Каждый год наша организация разрабатывает проекты и участвует в областных конкурсах. И мы обратили внимание на определенную тенденцию. Например, в этом году мы написали заявку на участие в областном конкурсе, но, к сожалению, она даже не рассматривалась. Я никого не обвиняю, но утверждаю, что в положении об областном конкурсе на получение грантов общественными организациями содержится коррупциогенная составляющая. Мы два года подряд привозим пакет документов и сдаем его со словами: «Поставьте отметку о получении, пожалуйста». В ответ слышим: «Запечатайте и сдавайте». Сдаем, через некоторое время на сайте появляется информация о том, что в нашем пакете не хватает какого-то документа. Проверяем свой, второй пакет, абсолютно идентичный сданному в комиссию. Все документы на месте. Я могу принять любые объяснения — что проект не отвечает целям конкурса или неправильно написан, но когда просто что-то «уходит» из пакета документов, это вызывает предсказуемые догадки. Ко мне обращались еще 3 организации, которые утверждают, что у них тоже был полный пакет документов, но и их заявки не рассматривали. Так что мы еще не агенты, а уже ощутили прелести этого статуса.
Лет 15 назад я баллотировалась в депутаты ГД, тогда еще была вера, что я могу и знаю, что и как можно изменить, какие законы нужно принимать в первую очередь, в чем прежде всего нуждается простой человек. Но потом эта вера ушла, и с тех пор я не занимаюсь политикой, что бы мне ни приписывали. Так вот, уже тогда на одной из встреч в зале, где было несколько сотен человек, меня так иронично спросили: «А вы у кого берете деньги?» Проблема, о которой мы говорили, — реабилитация участников вооруженных конфликтов. Тогда я ответила, что считаю эту проблему чрезвычайно важной, потому что видела тех, кто возвращается с современных войн, и знаю, что тогда война приходит в их семьи. И мне было все равно, где я найду деньги, чтобы помочь этим людям.

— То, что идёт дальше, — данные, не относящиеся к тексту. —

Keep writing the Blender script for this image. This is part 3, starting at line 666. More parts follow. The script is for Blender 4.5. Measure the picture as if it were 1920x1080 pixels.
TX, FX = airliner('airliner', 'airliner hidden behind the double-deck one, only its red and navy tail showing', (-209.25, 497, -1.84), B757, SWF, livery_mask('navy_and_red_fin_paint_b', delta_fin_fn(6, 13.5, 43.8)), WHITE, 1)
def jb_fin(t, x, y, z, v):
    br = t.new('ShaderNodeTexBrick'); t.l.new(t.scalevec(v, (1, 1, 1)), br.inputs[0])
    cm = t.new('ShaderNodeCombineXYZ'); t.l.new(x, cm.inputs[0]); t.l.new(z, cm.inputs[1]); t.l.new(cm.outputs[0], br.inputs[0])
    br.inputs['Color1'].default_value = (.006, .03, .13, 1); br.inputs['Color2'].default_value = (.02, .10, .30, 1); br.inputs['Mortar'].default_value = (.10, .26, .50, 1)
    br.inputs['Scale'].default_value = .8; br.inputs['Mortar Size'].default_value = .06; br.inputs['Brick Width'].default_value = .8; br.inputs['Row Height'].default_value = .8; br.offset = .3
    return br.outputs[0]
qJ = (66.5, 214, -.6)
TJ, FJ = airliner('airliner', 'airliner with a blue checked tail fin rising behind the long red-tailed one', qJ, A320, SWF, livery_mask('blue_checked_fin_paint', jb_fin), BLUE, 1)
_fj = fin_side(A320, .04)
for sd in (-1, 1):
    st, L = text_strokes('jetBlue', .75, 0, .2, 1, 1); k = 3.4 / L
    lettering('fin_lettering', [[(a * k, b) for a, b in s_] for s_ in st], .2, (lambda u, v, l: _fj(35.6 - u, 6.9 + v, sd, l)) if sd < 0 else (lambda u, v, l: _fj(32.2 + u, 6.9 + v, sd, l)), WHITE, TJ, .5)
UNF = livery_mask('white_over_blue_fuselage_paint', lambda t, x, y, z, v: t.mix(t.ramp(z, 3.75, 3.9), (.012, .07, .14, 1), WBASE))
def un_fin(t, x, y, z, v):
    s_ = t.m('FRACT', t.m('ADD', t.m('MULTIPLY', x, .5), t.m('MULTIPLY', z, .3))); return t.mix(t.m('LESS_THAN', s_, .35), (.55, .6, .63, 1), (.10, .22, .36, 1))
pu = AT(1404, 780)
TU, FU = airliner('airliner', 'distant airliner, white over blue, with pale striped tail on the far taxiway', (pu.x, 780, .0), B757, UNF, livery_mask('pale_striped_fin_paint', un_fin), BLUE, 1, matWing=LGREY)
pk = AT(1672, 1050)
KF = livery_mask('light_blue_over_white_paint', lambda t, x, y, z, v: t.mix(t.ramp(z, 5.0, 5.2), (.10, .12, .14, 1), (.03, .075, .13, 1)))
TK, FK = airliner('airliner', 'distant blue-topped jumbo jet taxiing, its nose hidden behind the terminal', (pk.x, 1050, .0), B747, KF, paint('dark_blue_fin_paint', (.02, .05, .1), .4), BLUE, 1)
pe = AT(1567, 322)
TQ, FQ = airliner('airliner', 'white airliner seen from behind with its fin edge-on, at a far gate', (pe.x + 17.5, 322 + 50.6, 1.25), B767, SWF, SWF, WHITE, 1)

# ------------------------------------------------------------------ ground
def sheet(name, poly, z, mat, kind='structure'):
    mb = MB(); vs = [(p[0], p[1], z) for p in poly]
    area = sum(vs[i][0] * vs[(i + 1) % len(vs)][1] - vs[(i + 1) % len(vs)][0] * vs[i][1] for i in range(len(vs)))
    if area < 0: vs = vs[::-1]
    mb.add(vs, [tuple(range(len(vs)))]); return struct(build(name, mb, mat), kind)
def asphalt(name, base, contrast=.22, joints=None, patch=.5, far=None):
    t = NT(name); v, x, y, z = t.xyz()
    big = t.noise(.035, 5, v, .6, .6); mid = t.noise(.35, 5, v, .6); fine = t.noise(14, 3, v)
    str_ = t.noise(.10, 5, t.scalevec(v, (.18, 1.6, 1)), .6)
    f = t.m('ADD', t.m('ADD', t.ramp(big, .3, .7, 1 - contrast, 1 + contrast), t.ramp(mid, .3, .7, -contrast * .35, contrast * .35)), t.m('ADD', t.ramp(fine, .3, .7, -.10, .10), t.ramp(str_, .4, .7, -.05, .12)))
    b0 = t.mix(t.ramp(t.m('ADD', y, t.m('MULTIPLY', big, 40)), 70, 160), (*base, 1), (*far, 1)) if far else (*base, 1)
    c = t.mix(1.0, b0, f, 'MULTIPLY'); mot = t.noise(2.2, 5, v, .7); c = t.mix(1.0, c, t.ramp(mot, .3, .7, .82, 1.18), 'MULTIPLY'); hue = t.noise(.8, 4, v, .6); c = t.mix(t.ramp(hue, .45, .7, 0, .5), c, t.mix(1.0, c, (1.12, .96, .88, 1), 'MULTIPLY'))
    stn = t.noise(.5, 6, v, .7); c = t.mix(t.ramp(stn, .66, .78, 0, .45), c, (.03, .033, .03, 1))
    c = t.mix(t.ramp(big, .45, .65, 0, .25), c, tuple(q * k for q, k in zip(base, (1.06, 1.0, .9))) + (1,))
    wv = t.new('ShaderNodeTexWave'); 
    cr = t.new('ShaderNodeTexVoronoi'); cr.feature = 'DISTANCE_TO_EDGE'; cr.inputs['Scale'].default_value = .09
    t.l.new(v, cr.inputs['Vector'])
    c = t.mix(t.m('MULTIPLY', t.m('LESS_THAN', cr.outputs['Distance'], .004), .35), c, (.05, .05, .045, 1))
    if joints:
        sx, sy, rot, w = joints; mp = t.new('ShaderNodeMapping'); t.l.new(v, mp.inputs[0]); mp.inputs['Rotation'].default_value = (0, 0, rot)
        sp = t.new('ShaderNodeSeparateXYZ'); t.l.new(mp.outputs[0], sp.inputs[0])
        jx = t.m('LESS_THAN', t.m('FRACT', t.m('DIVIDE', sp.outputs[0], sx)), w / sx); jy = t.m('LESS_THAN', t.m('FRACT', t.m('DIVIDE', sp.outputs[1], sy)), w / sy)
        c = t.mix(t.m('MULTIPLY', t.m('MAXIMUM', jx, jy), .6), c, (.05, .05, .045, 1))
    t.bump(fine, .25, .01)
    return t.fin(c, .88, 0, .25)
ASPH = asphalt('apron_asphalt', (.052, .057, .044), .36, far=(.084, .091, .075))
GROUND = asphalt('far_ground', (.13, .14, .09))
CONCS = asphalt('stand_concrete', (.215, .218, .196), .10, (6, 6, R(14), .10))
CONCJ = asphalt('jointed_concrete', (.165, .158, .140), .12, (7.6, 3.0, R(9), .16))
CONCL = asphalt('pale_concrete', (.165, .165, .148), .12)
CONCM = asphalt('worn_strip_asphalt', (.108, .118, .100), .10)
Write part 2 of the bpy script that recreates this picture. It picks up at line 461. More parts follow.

В решении суда по нашему делу значатся все наши гранты — едва ли не с момента начала деятельности. В этой сумме учтена и премия, которую в 2010 году получил Союз «Женщины Дона»: это деньги, на которые мы купили помещение, чтобы не зависеть от арендодателей, чтобы к нам могли прийти люди тогда, когда им нужна помощь. Теперь же в нашем офисе работаем не только мы, здесь и писатели, и школа диабета, и многие другие программы и организации.
Да, у нас есть проблемы и их необходимо решать, но мы убеждены, что чем больше мы привлечем в регион инвестиций для решения важных социальных проблем, на помощь людям, тем лучше. Это моя точка зрения.